[START DATA EXCERPT]

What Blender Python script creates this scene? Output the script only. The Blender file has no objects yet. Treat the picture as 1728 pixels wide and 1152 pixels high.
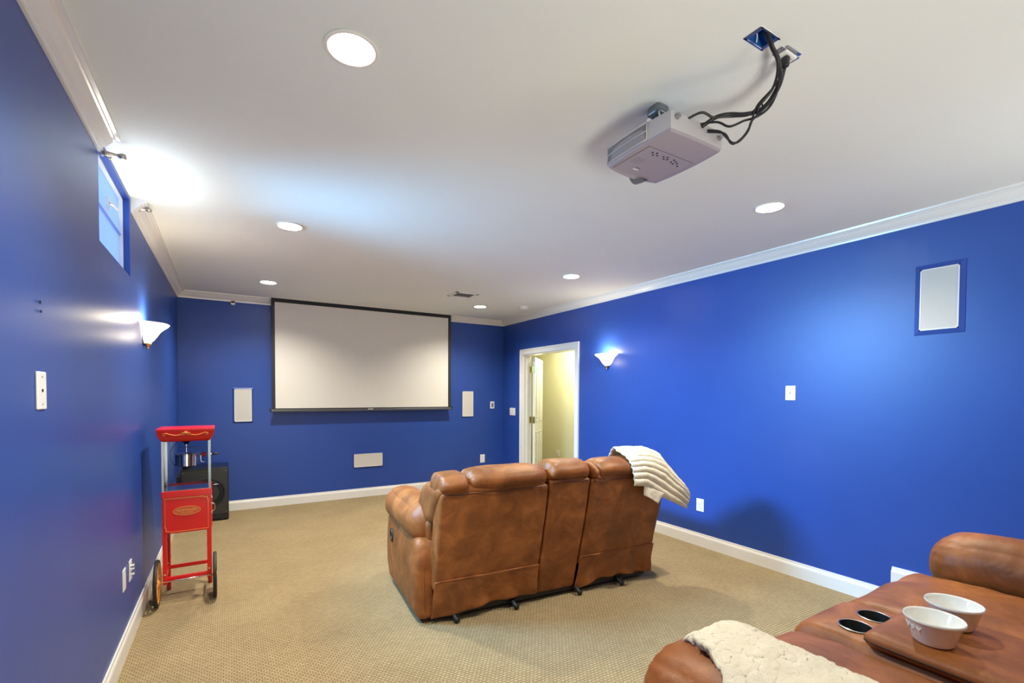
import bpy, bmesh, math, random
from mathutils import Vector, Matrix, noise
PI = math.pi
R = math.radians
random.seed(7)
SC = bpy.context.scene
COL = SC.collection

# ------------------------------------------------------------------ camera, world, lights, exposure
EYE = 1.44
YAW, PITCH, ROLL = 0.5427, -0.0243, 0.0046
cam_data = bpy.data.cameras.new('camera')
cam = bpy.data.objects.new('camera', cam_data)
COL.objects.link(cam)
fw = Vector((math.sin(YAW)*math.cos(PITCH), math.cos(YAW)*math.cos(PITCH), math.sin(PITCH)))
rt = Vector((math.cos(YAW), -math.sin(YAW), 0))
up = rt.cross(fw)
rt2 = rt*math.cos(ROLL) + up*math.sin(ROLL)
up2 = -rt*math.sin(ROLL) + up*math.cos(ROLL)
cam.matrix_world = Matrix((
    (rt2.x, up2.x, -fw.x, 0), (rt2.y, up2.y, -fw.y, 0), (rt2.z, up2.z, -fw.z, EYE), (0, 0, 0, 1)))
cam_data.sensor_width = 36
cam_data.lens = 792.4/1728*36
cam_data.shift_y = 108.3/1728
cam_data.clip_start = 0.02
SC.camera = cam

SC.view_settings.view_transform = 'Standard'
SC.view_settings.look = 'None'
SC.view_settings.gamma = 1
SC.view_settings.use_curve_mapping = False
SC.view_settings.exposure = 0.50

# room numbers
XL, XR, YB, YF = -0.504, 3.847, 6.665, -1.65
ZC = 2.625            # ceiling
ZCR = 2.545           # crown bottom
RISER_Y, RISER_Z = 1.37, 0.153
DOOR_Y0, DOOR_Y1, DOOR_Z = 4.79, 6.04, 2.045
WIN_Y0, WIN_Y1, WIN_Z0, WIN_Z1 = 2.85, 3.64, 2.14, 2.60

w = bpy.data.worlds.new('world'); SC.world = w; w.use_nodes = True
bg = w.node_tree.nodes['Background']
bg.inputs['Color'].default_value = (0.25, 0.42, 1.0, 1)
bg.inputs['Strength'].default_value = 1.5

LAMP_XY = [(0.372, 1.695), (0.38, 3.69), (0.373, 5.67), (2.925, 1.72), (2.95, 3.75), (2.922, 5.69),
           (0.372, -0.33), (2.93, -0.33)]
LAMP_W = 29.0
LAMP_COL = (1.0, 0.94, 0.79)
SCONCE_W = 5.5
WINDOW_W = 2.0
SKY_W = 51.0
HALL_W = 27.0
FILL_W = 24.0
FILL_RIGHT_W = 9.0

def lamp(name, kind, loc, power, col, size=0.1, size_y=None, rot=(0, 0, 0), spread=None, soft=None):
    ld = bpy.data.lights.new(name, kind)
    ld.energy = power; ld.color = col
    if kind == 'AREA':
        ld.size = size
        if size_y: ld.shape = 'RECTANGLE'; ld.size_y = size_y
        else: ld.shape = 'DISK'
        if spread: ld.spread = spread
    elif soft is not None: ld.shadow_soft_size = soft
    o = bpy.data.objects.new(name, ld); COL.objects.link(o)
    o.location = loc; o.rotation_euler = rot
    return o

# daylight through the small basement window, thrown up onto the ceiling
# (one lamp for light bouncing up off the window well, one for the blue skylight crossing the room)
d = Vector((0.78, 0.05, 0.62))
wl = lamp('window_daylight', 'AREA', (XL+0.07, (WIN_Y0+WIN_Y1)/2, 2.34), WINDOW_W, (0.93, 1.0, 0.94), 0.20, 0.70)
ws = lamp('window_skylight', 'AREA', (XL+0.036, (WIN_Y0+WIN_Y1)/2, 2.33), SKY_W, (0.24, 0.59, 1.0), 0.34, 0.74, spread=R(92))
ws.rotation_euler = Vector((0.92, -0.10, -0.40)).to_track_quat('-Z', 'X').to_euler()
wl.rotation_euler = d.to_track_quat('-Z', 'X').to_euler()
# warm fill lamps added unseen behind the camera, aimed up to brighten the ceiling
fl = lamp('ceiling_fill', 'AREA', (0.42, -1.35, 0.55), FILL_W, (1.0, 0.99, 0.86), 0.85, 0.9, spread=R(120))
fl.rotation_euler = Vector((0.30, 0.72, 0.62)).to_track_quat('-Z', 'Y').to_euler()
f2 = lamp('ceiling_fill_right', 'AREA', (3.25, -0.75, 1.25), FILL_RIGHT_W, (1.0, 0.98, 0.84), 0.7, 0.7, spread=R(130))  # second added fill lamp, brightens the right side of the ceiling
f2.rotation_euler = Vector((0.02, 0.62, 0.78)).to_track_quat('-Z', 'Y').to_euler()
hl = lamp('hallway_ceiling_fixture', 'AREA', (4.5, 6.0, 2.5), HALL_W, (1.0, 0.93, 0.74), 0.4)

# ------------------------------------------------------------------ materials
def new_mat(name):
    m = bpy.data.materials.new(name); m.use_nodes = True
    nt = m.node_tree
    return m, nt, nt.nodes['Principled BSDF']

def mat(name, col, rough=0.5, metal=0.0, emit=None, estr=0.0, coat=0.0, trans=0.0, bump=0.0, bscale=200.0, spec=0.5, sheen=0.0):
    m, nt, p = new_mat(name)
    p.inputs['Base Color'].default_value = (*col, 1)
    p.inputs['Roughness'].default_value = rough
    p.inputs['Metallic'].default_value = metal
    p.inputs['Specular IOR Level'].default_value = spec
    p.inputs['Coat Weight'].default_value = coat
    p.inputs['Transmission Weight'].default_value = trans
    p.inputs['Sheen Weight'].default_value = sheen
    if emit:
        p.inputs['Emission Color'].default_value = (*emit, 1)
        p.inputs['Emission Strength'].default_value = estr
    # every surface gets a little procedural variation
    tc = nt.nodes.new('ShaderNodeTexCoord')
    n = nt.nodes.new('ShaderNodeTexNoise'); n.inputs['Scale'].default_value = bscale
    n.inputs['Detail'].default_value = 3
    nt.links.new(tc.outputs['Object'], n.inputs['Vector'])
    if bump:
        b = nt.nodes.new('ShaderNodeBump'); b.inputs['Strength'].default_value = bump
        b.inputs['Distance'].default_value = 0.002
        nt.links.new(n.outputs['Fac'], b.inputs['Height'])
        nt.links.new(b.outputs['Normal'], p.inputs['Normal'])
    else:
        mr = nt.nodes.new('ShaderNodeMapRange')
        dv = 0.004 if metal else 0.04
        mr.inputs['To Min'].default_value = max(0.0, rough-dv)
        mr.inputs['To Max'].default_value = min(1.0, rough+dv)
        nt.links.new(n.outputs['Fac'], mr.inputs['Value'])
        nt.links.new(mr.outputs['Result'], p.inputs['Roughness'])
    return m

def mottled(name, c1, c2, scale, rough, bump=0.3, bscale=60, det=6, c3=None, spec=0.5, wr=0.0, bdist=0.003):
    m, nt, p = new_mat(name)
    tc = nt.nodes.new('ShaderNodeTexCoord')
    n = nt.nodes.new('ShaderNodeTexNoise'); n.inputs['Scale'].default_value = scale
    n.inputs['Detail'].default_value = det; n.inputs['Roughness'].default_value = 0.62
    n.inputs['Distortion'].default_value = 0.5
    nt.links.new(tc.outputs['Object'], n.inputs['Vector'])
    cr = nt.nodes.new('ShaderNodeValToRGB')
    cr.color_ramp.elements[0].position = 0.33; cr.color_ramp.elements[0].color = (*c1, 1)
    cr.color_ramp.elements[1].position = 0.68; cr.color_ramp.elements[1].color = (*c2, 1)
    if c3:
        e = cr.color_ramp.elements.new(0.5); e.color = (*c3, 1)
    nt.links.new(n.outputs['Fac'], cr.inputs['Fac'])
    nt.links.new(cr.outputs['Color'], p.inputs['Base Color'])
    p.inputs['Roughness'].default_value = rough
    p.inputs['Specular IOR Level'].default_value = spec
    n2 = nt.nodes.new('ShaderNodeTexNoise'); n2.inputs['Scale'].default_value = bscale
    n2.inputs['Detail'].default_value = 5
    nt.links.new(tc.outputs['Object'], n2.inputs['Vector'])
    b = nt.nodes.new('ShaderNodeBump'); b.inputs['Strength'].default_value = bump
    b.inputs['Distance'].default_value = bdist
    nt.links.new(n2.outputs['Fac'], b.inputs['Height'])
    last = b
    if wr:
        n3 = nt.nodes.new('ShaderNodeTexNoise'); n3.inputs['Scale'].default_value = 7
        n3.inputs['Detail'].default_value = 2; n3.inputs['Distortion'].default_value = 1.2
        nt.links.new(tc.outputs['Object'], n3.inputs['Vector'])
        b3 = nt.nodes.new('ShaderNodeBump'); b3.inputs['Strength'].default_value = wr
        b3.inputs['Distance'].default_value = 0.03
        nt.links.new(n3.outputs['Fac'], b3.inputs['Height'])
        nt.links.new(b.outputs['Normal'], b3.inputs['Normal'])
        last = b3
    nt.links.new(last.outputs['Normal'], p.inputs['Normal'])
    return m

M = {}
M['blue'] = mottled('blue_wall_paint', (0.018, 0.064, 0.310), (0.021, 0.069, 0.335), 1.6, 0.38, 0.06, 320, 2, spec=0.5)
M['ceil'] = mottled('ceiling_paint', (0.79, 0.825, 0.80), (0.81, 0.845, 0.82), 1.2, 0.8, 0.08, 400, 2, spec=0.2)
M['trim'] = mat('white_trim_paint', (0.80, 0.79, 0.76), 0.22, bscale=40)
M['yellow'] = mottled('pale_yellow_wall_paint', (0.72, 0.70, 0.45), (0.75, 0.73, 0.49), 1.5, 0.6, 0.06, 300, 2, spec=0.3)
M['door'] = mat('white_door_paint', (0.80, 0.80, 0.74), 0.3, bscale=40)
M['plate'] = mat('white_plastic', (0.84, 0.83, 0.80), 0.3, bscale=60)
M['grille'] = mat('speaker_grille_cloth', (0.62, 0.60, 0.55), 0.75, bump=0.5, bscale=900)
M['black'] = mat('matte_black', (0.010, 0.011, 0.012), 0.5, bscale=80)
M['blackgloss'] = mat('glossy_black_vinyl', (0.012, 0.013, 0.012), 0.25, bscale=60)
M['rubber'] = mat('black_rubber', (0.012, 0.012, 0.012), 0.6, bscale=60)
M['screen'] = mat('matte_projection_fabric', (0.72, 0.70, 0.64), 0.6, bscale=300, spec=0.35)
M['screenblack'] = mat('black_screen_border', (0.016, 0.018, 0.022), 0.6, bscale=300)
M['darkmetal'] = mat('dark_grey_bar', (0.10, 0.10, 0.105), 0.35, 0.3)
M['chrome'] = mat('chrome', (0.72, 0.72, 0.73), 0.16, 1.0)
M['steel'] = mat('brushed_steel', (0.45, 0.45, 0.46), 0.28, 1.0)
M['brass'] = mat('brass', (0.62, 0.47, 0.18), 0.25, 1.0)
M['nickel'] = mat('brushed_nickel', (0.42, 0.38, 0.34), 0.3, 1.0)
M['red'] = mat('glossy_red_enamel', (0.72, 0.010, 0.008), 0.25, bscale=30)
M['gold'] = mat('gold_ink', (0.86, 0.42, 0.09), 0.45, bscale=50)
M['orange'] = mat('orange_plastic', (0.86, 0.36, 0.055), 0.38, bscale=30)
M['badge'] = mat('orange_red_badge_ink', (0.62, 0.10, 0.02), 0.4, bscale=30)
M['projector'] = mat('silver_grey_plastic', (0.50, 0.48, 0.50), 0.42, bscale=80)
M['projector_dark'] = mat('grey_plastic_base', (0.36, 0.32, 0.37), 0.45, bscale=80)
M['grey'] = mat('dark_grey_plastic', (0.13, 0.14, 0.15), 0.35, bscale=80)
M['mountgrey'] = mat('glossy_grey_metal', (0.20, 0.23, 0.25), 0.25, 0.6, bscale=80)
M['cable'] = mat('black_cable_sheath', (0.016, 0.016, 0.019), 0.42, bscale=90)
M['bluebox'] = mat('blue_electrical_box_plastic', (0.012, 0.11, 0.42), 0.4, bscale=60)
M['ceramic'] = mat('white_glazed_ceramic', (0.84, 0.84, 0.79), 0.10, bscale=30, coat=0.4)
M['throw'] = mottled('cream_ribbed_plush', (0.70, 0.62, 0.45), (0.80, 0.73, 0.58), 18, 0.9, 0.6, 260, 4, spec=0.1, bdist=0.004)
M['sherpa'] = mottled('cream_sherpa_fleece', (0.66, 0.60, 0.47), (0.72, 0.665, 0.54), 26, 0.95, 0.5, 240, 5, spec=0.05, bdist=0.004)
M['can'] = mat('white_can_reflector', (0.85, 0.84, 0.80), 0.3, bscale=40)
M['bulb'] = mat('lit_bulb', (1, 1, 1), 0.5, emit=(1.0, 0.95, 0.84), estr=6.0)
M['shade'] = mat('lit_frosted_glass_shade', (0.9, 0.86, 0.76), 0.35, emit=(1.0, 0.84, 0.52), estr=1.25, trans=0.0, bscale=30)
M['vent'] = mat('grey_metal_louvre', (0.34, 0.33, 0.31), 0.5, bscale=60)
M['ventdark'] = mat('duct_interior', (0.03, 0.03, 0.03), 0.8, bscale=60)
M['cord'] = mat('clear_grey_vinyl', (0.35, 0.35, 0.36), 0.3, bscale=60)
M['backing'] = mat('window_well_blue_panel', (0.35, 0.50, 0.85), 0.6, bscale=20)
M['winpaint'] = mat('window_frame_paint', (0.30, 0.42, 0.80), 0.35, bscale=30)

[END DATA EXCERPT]

**WHAT TO WORK ON**. Leave out any pictures, please, and quote only the lines from the top of the data through the line that contains "COL = SC.collection".

**COMPLETE RESPONSE**.
What Blender Python script creates this scene? Output the script only. The Blender file has no objects yet. Treat the picture as 1728 pixels wide and 1152 pixels high.
import bpy, bmesh, math, random
from mathutils import Vector, Matrix, noise
PI = math.pi
R = math.radians
random.seed(7)
SC = bpy.context.scene
COL = SC.collection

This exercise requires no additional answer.